How much sense does it make to pull money from high-margin areas of News Corp to subsidize another? Call it transfer tithing, call it intra-corporate welfare, but expect to happen as necessary, Take just 10% of $1.5 billion, and you’ve got quite a war chest.

The Times’ dilemma is not one that is unshared by other news media. In my new book, Newsonomics, I outline what I call the Digital Dozen. These are the world’s largest news companies from ABC to the Washington Post. All are fighting to reach the potential, English-speaking audience of almost a billion. Each can find huge reach, at low cost, given cheap Internet distribution. All, though, face the equally huge challenge of managing and reducing high cost structures in the shorter term.

Consequently, those Digital Dozen news companies that are part of larger companies derive lots of revenue from non-news operations — and they have a great shorter-term advantage.

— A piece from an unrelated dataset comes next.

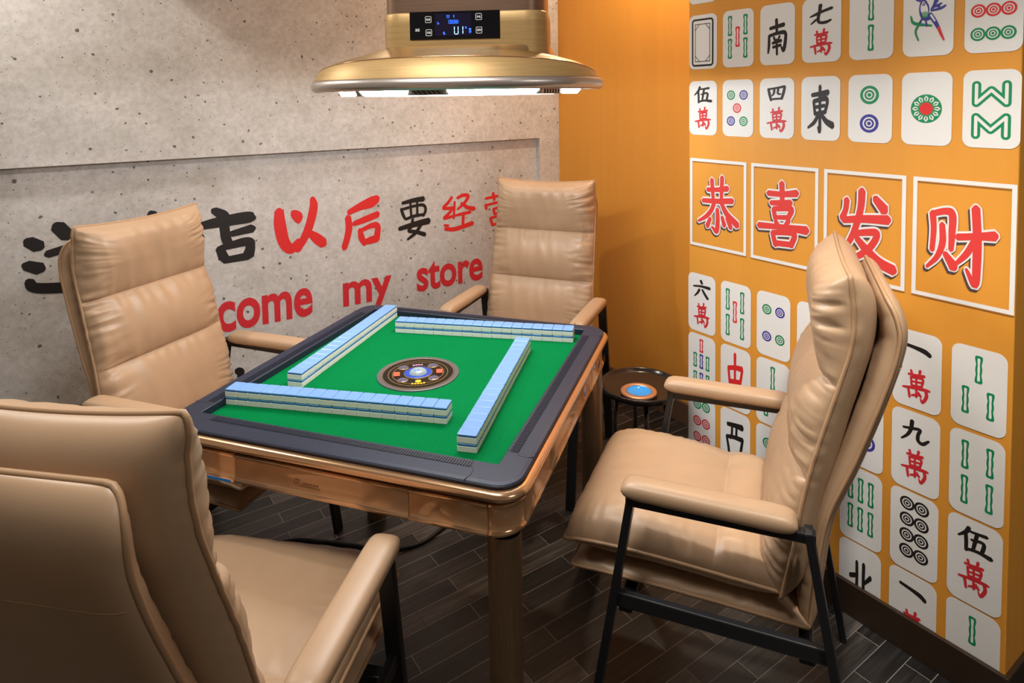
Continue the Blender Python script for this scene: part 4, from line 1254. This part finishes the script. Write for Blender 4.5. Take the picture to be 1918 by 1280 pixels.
for txt, fx, fz in (('电源', .175, .60), ('风速', .178, .13), ('净化', .735, .66), ('照明', .737, .18)):
    x, z = PX0 + PW * fx, PZ0 + PH * fz
    outline(x, z, .0172, .0178, .003, .0011, M['uiwhite'])
    small(txt, x + .0030, x + .0142, z + .0055, z + .0122, M['uiwhite'])
small('温湿', PX0 + PW * .06, PX0 + PW * .11, PZ0 + PH * .30, PZ0 + PH * .40, M['uiwhite'])
outline(PX0 + PW * .435, PZ0 + PH * .555, .027, .0095, .0015, .0010, M['uiblue'])
small('净化系统', PX0 + PW * .45, PX0 + PW * .53, PZ0 + PH * .585, PZ0 + PH * .65, M['uiblue'])
b = bmesh.new()
def digit_seg(x, z, vert, l_=.0085, t_=.0016):
    if vert: flat(b, [(x - t_ / 2, z), (x + t_ / 2, z), (x + t_ / 2, z + l_), (x - t_ / 2, z + l_)], 0, 0)
    else: flat(b, [(x, z - t_ / 2), (x + l_, z - t_ / 2), (x + l_, z + t_ / 2), (x, z + t_ / 2)], 0, 0)
for dx in (0, .0105):
    digit_seg(dx, .001, True); digit_seg(dx, .0115, True)
digit_seg(.0012, 0, False, .0081)
for z in (.001, .0115): digit_seg(.0235, z, True)
on_panel('digits', b, M['uicyan'], PX0 + PW * .498, PZ0 + PH * .175, .0030, 'blue digits U1')
b = bmesh.new()
def dotx(x, y, r_): disc(b, x, y, r_, 0, 0, 12)
for x, y, r_ in ((.0, .0, .0016), (.003, -.003, .0012), (.0, -.004, .0012)): dotx(x, y, r_)
on_panel('icon', b, M['uiblue'], PX0 + PW * .315, PZ0 + PH * .60, .0030)
b = fit_text(text_mesh('%', .01, 3), 0, .0055, 0, .006); on_panel('icon', b, M['uiblue'], PX0 + PW * .615, PZ0 + PH * .36, .0030)
b = bmesh.new(); loops_to_faces(b, [[Vector((r_ * math.cos(2 * math.pi * k / 20), r_ * math.sin(2 * math.pi * k / 20), 0)) for k in range(20)] for r_ in (.0026, .0037)]); fix_normals(b)
for s in (-1, 1): disc(b, s * .003, .0035, .0011, 0, 0, 8)
on_panel('icon', b, M['uiblue'], PX0 + PW * .43, PZ0 + PH * .80, .0030)
b = bmesh.new()
for q in ([(0, .006), (.002, .007), (.0012, .003), (-.0006, .004)], [(.0006, .004), (.0026, .0035), (.0014, -.002), (.0006, .0)]): flat(b, q, 0, 0)
fix_normals(b); on_panel('icon', b, M['uiblue'], PX0 + PW * .49, PZ0 + PH * .775, .0030)
b = bmesh.new(); loops_to_faces(b, [[Vector((r_ * math.cos(2 * math.pi * k / 16), r_ * math.sin(2 * math.pi * k / 16), 0)) for k in range(16)] for r_ in (.0022, .0034)]); disc(b, 0, 0, .0009, 1e-5, 0, 8); flat(b, [(-.003, .005), (.003, .005), (.003, .009), (-.003, .009)], 0, 0); fix_normals(b)
on_panel('icon', b, M['uiblue'], PX0 + PW * .672, PZ0 + PH * .25, .0030)
b = bmesh.new(); flat(b, [(0, 0), (.002, .001), (.001, .009), (-.002, .006)], 0, 0); flat(b, [(.003, 0), (.0045, .002), (.003, .005)], 0, 0); fix_normals(b)
on_panel('icon', b, M['uiblue'], PX0 + PW * .38, PZ0 + PH * .16, .0030)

Think News Corp, which relies on its three-continent news operations for only about 20% of its revenues. Think Thomson Reuters, which depends on news for less than 10% of its income. Think Bloomberg, whose 280,000 licensed terminals drive the business, as it experiments with Business Week, TV and radio. As Andy Lack, Bloomberg’s CEO of multimedia, put it picturesquely last week at the Software Information Industry Association conference
in New York City, “The reporters are a value-added service for the
data. If you’re a journalist, being associated with an enterprise that
has that structure is a beautiful thing.”

For the standalone news companies — think New York Times, NPR, the Telegraph, AP in some ways — it’s a tougher slog. They have little cushion, little safety net. Maybe standalone news companies are obsolescent, profit or non-profit, or maybe the many efforts at diversifying business models will work to provide them cushions of a different sort.

Yet, today, beware the new blue man group that’s on the offensive, simultaneously buoying the Journal and trying to sink the Times.